Pick

Published on 26 April 2026 at 20:29

I don’t know if I should keep talking, but I need to talk. Maybe someone will take pity on me, and whatever is happening tomorrow will happen.

 

This whole thing is ridiculous. I understand I might be paranoid and nothing is about to happen, or God forbid they are gearing up to talk to me and make this change and fix it and make it better. I suppose that is a possibility. Given the record though, yeah, I’m not gonna place my bets on that shit.

 

I honestly have no idea what is happening. There are multiple devices out of Vegas that are investigating and have been all day.

 

Guys, if this is going to harm me. Please. Don’t do this to me. Please. No one believed me anyway. I am not a threat. I am just a disabled, broke, old teacher. I use words to try to express my feelings and try to hopefully make others see my way.

 

I asked people to just fucking do something. I don’t know what I did wrong. This is unfair.

 

Like, I have to fucking stand down at some point. I get that. I have to get through the civil case and give a shot to going through the next AG. Wolfson is unopposed, so I can’t do anything with the DA. But I must give it a shot with the new AG.

 

I just don’t understand how I can be this destroyed and he gets to move on like it’s nothing. I have lost everyone and everything. I can’t just move on with my life. The residual of this will last. And I have to shut up about my story if I ever want to date. I have to become ashamed of what happened to me. Seriously, that is what society wants. I have to be ashamed, and he gets to live another day.

 

I’m going to end this with a little bit of the discovery. I want you all to read this. And I want you to tell me that a man who could say this with a straight face and under penalty of perjury doesn’t fucking belong behind bars. It’s consent. Not rocket science.

 

Here is the quote:

 

Me: Pull it out!
Him: I’m not going to pull it out. I am going to fuck you with it.

 

This is his answer:

 

“I did not verbally acknowledge Plaintiff revoking consent. Plaintiff never revoked consent.”

 

If that is the direct quote from the video, which it is, he literally said no, I’m not going to pull it out, and then? He escalated.

 

Discovery response from the defendant:

 

“I understood her to be requesting I stop pressing with the act, to give time to adjust and not to end the act.”

 

WHAT THE FUCK DO YOU THINK STOP MEANS? WHAT THE FUCK DOES NO FUCKING MEAN?

 

Oh right, he went on to say:

 

“I do not recall Plaintiff saying ‘stop’ or ‘no’ or exhibiting distress.”

 

This man is walking the fucking street today. You all who covered up for him? You guys. Go fucking look up consent for yourselves.
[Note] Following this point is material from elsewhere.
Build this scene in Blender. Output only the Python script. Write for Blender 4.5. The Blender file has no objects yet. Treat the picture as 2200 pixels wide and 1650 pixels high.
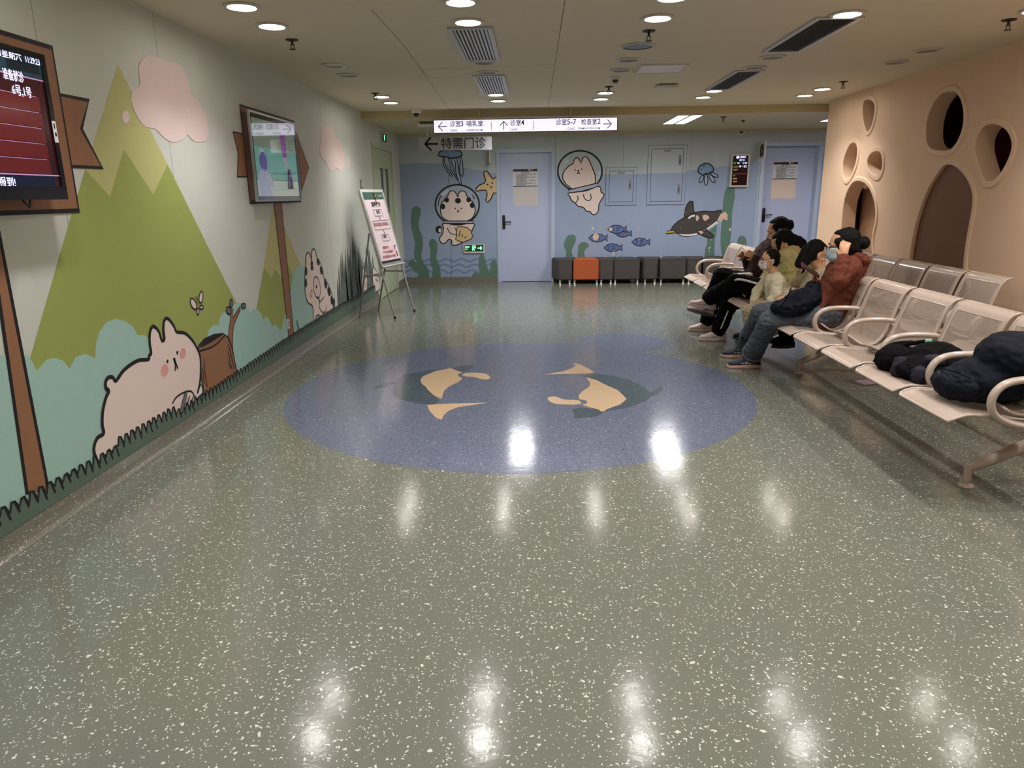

And know that this man doesn’t know what that means. Look at him trying to defend it. Think about the other women who are in danger.

 

Then you go right the fuck ahead and do whatever the fuck you want to do to me. Fuck you. If you are coming after me and helping a fucking monster like that? I don’t give a fuck what you think. Come do whatever you’re gonna do. I’m not shutting the fuck up. Ever. Because this? This isn’t okay. This is societal collapse in real time. This is why women get raped all the fucking time and no one does a fucking thing about it.

 

Fuck you.

 

And if there is anyone left here with the power to at least fucking try to fix this, just make a fucking attempt. Please, society needs you to.